Potsdamer

*1. Das ist ein Potsdamer.


*2. Einen für einen Potsdamer halten.Kladderadatsch, 1866, Nr. 1, S. 3; Deutsche Romanzeitung, III, 44, 631.

So heisst in Berlin der Angeführte, Blamirte, Hindurchgefallene, der, welcher die Zeche bezahlen muss. Man bezeichnet mit diesem Ausdrucke aber auch einen arroganten Geldmenschen, bei dem das Portemonnaie die Stelle des Herzens vertritt. (S. Nassauer). Fr. Hasenow schreibt mir: »In der Anwendung bedeutet, um es allgemein und gültig auszudrücken, ›Potsdamer‹ einen, der die Kosten ohne den Genuss, ›Nassauer‹ einen, der den Genuss ohne die Kosten hat. ›Nassauer‹ ist Synonym zu ›Freiberger‹; zurückzuführen wol auf das berlinische ›vor (= für) nass‹, oder ›per nass‹ = umsonst; in letzterem dürfte das auch unverändert gehörte englische for nothing angedeutscht stecken. Die Anlehnung an eine Ortsbezeichnung kann nicht wundernehmen.
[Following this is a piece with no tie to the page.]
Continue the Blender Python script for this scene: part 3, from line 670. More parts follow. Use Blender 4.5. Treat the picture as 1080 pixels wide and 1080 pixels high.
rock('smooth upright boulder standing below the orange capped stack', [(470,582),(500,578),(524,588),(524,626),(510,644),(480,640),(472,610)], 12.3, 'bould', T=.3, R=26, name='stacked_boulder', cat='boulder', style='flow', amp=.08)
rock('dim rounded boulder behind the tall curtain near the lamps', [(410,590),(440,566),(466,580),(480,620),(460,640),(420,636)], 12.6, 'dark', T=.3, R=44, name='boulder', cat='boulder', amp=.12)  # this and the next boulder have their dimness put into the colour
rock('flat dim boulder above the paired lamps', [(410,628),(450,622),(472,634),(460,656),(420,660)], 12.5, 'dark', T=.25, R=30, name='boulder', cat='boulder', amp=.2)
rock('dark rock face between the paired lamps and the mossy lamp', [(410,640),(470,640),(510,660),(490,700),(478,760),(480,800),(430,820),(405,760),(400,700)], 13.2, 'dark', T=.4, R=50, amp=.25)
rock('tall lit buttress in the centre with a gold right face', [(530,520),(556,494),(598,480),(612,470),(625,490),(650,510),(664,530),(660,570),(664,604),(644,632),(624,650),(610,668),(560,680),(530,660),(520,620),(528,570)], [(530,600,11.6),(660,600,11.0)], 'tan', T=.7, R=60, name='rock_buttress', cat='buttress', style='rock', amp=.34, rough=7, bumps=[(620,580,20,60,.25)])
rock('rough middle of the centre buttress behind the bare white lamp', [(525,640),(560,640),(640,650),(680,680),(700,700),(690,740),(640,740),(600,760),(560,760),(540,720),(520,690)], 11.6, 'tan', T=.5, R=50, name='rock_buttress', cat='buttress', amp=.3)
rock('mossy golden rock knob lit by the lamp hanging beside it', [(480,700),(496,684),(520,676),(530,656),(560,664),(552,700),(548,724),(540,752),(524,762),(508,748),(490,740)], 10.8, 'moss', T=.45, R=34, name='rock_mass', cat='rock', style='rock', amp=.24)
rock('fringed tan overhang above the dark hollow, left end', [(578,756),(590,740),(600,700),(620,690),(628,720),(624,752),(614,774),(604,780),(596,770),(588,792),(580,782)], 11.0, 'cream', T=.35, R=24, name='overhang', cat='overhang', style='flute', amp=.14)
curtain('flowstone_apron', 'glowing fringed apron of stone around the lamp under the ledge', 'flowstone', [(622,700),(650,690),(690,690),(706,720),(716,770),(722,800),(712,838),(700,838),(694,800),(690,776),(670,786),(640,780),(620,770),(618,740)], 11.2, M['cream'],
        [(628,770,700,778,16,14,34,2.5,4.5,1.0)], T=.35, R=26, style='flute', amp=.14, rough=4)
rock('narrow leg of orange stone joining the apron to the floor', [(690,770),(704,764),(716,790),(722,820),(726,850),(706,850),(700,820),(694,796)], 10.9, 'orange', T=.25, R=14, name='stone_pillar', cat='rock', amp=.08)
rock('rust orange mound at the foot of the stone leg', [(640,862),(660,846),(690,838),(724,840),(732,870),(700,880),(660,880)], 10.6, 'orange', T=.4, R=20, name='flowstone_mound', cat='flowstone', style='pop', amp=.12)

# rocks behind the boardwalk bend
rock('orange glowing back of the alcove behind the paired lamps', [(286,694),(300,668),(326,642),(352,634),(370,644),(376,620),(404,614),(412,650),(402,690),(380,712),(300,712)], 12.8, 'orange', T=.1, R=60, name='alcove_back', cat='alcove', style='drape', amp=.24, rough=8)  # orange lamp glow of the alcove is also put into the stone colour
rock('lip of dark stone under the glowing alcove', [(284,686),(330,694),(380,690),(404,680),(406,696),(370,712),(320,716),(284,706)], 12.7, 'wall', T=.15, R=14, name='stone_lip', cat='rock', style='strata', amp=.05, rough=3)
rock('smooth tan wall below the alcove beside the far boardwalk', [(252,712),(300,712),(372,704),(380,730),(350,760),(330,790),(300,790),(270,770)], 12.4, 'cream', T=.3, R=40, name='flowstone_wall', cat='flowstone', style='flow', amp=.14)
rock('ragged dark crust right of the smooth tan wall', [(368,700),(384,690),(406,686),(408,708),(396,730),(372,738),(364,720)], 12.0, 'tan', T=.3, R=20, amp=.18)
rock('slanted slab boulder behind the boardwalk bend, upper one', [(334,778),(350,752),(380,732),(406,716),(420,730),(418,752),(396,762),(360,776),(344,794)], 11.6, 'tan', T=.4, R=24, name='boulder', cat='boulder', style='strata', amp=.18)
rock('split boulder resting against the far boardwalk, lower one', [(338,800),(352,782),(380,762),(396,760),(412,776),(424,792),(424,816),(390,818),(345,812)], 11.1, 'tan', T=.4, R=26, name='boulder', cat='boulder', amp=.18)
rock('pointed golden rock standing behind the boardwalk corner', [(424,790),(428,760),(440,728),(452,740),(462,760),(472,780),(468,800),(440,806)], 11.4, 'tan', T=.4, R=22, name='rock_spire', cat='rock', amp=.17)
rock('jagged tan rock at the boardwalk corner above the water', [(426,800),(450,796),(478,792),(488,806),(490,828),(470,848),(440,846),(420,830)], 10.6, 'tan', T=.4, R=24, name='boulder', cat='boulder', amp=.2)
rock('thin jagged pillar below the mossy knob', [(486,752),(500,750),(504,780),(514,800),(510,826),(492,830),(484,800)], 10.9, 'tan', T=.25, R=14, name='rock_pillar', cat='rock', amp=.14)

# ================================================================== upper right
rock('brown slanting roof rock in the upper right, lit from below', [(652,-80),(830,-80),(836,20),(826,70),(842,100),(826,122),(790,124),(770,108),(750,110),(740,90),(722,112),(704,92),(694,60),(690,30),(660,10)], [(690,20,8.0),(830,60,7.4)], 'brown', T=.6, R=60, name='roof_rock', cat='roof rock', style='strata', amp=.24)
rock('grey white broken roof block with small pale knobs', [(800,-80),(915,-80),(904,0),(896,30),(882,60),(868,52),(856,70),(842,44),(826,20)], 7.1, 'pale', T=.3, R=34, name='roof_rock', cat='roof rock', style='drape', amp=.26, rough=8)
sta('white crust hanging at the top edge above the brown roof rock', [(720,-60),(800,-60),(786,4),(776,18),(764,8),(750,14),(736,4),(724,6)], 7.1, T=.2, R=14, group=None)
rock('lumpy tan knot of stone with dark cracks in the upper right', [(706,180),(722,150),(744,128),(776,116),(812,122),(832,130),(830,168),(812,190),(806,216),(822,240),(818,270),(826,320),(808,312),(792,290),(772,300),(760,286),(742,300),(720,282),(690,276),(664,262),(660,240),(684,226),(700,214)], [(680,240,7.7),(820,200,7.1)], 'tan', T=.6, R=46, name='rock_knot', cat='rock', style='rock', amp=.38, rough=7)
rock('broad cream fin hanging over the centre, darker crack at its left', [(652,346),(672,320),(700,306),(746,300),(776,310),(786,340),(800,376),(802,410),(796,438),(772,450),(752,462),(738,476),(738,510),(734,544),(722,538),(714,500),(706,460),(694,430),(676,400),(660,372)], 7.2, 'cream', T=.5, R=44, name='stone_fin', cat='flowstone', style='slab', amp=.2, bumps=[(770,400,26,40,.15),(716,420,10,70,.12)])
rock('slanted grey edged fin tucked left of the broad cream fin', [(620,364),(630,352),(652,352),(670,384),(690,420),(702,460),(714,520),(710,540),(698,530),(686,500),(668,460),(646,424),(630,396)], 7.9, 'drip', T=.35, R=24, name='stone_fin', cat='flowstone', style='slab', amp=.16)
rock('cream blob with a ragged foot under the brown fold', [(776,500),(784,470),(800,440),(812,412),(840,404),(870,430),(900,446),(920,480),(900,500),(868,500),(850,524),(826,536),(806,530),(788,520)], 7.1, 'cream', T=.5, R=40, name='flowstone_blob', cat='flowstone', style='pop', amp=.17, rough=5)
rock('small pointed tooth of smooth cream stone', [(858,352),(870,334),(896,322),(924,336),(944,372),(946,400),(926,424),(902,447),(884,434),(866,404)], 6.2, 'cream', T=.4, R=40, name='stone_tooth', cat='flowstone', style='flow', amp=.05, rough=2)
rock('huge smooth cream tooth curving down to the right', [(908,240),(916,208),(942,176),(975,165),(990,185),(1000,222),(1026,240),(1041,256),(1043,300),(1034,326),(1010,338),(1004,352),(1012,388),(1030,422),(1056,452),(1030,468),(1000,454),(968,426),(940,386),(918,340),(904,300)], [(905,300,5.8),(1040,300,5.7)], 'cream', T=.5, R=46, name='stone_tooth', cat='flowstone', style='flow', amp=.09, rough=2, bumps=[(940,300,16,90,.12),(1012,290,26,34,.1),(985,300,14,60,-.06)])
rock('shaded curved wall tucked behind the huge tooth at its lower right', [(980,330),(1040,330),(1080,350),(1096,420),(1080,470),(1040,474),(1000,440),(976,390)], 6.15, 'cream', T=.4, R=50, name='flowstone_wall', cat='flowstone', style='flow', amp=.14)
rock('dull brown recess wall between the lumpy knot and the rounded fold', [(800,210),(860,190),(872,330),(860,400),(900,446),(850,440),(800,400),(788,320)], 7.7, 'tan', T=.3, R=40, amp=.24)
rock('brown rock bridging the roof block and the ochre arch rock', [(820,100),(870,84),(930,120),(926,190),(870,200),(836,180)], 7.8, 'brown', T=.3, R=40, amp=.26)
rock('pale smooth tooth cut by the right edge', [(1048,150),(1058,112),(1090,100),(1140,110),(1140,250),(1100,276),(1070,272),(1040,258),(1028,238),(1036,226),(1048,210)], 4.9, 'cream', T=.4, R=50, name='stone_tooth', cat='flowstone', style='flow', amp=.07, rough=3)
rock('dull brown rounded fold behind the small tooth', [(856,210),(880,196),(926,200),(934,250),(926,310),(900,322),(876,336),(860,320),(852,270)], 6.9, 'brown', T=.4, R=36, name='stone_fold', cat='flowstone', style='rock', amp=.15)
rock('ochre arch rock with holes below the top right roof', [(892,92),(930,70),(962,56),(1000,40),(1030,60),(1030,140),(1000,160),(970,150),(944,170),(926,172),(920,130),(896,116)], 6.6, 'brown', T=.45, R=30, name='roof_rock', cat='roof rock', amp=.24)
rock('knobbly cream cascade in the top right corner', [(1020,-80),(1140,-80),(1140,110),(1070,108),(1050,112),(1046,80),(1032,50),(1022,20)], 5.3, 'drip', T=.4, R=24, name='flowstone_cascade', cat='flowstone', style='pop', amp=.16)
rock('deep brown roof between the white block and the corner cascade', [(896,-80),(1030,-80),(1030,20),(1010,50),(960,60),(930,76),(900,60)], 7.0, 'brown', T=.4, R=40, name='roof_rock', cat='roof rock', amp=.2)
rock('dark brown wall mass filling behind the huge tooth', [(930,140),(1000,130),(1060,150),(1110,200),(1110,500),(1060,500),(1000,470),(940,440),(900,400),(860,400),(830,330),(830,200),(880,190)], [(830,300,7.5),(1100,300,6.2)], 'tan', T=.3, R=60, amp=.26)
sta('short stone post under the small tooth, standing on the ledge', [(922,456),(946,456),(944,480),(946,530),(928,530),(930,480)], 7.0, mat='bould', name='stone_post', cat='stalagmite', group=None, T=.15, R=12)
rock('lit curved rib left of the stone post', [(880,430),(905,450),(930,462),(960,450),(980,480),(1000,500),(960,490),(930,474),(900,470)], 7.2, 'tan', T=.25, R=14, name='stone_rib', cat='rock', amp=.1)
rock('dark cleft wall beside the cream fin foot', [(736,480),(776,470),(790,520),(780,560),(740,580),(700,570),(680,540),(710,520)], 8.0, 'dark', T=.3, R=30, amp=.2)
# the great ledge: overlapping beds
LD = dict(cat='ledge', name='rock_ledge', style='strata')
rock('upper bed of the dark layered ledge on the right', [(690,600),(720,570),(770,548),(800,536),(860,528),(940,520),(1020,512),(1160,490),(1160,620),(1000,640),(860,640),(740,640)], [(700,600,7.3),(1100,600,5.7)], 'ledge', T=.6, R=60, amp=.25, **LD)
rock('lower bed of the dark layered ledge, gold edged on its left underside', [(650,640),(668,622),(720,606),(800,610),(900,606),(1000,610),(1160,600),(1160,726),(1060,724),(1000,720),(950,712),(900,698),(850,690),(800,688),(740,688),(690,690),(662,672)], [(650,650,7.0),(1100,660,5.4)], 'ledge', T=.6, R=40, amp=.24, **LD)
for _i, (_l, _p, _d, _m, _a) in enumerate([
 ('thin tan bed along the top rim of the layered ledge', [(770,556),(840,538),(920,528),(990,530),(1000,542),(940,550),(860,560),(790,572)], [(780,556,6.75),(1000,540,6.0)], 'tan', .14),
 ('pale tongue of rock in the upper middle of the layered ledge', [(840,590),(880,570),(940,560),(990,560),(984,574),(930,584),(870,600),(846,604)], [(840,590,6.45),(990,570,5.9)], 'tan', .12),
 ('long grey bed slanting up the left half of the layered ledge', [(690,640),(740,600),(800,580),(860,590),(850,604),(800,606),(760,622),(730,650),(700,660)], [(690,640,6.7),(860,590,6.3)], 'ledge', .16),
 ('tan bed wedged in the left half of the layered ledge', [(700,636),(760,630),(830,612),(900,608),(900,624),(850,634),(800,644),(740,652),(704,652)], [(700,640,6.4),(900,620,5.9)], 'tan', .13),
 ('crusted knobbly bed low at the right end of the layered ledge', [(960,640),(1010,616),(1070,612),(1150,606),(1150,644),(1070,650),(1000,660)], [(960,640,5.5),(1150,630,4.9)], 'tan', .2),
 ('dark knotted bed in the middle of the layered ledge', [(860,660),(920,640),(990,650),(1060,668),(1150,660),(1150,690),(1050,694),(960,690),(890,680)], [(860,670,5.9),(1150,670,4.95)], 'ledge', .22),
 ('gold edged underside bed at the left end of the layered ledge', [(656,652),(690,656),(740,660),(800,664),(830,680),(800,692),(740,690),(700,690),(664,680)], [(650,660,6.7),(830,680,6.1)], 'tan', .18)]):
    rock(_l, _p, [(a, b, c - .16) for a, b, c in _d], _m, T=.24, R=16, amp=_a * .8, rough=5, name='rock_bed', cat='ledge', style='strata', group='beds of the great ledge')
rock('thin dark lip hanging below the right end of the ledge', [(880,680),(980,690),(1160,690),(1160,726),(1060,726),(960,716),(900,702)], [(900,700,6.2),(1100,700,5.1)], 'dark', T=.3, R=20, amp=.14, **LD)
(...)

Ob die potsdamer Gardeoffiziere und Geheimräthe in Berlin für besondere Goldvögel gelten, oder ob die Bedeutung auf ›potsdämlich‹ = dämlich, dumm, zurückzuführen ist, wage ich nicht zu entscheiden. ›Ich bin der Dumme‹, heisst in Berlin übrigens: Ich muss bezahlen, z.B. bei dem in Kneipen häufig vorkommenden Auswürfeln der Zeche oft gehört, ich habe verloren.« »Dies könne«, meint Fr. Hasenow, »die Ansicht bestärken, dass der Hergang folgender sei: das ›dämlich‹ ist mit localem Spott zu ›potsdämlich‹ erweitert und dann die richtige und übliche Herkunftsbeziehung ›Potsdamer‹ zunächst auch in dieser Bedeutung gebraucht.« – Im Kladderadatsch (1866, Nr. 1, S. 3) fragt Müller: »Wenn in Holstein ein Käufer vom Verkäufer übertheuert wird, dann sagt er: Sie halten mich wol für einen Preussen?« Worauf Schulze antwortet: »Das klingt ja fast wie: Sie halten mir wol für einen Potsdamer.« Und Müller schliesst: »Es ist ôch Zeit, dass wir in Holstein nicht bald – für Potsdamer gehalten werden.«

Quelle:
Karl Friedrich Wilhelm Wander (Hrsg.): Deutsches Sprichwörter-Lexikon, Band 3. Leipzig 1873, Sp. 1378.